While asynchronous, turn-based games have done well on mobile platforms and Facebook over the last five years, pure, real-time multiplayer games haven’t caught on as quickly partially because data connections haven’t been fast enough and because a game developer would need a critical mass of players to match them synchronously.

But Jawfish, which has raised $3.65 million in funding from firms like Founders Fund’s angel fund, Right Side Capital and other angels, says it has built a platform to do just that. Their platform can support more than 100,000 simultaneous players and host 1 million tournaments for less than $10 in bandwidth.

They initially came out with a few games in partnership with Seattle’s Big Fish Games, but now they’re bringing out more of their own titles.

Because Jawfish’s CEO Phil Gordon is a championship professional poker career who has hosted The World Series of Poker and published five books on the game, the company is doing a poker game (of course). The poker game is designed to have the look and feel of a broadcasted game with Gordon’s running commentary throughout play.

They’ve also launched a basic word search game, called Jawfish Words, that lets players compete on the getting the highest scores, finding the longest words or the most diagonals. There more obscure goals too, like finding the most words with a single vowel. They launched that game last month through a partnership with Amazon. The company has pointed out some promising stats: the average player spends 21 minutes and plays 10.7 tournaments a day. Each tournament is about 60 to 90 seconds long.
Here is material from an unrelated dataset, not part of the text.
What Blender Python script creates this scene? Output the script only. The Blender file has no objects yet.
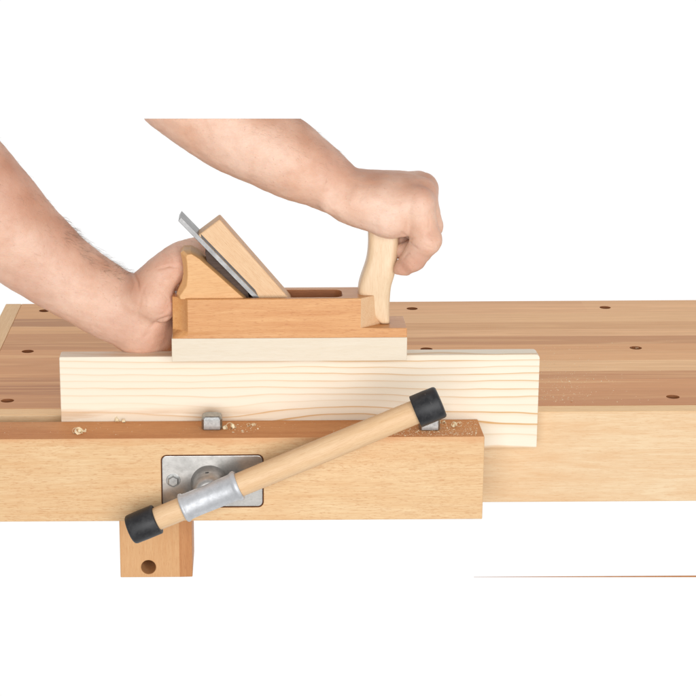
import bpy, bmesh, math, random
import numpy as np
from mathutils import Vector, Matrix, noise as mnoise

random.seed(7)
rng = np.random.default_rng(7)
scene = bpy.context.scene
COL = scene.collection

# ------------------------------------------------------------------ camera model (metres, X along bench, Y away, Z up; bench top Z=0)
FPX, CX, CY, W = 1900.0, 246.0, 348.0, 696.0
PITCH, ROLL = math.radians(15.25), math.radians(0.33)
cF = np.array([0, math.cos(PITCH), -math.sin(PITCH)])
_U = np.array([0, math.sin(PITCH), math.cos(PITCH)]); _R = np.array([1.0, 0, 0])
cR = math.cos(ROLL) * _R - math.sin(ROLL) * _U
cU = math.cos(ROLL) * _U + math.sin(ROLL) * _R
def ray(u, v): return cF + (u - CX) / FPX * cR - (v - CY) / FPX * cU
CAM = np.array([0.246, 0, 0]) - 1.9 * ray(246, 414.0)
def onY(u, v, y):
    d = ray(u, v); return CAM + d * (y - CAM[1]) / d[1]
def onZ(u, v, z):
    d = ray(u, v); return CAM + d * (z - CAM[2]) / d[2]
def proj(p):
    q = p - CAM; w = q @ cF
    return np.stack([CX + FPX * (q @ cR) / w, CY - FPX * (q @ cU) / w], -1)

cam_d = bpy.data.cameras.new('camera')
cam = bpy.data.objects.new('camera', cam_d); COL.objects.link(cam)
cam_d.sensor_width = 36; cam_d.lens = FPX / W * 36
cam_d.shift_x = (W / 2 - CX) / W
cam_d.clip_start = 0.05; cam_d.clip_end = 100
M = Matrix.Identity(4)
for i in range(3):
    M[i][0] = cR[i]; M[i][1] = cU[i]; M[i][2] = -cF[i]; M[i][3] = CAM[i]
cam.matrix_world = M
scene.camera = cam

# ------------------------------------------------------------------ node helpers
def srgb(r, g, b):
    f = lambda c: (c / 255 / 12.92) if c / 255 <= 0.04045 else ((c / 255 + 0.055) / 1.055) ** 2.4
    return (f(r), f(g), f(b), 1)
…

They plan to building out a suite of classic games, from casual to casino titles that make use of the platform. “Basically what we’re looking to do is to take games that people know and love and reinvent them for multiplayer real-time tournaments,” Gordon said. “That’s exactly what we’re going to do across a wide spectrum of games.”

While Jawfish hasn’t opened its platform up to third-party developers, there are other gaming networks that add multi-player mode to indie titles that are blowing up. Nextpeer, an Israeli startup, went from having just a few games in its network to well over 1,000 developers in the last several months.

“Barring a top 10-kind of franchise wanting to use our platform for multiplayer mode, it’s incredibly unlikely that we’re going to work with other studios,” Gordon said. “Certainly not for anything but the top tier. We know that our platform is the only one of its kind in the world and we think that it’s in our interest to keep the platform close to the vest and develop our own games.”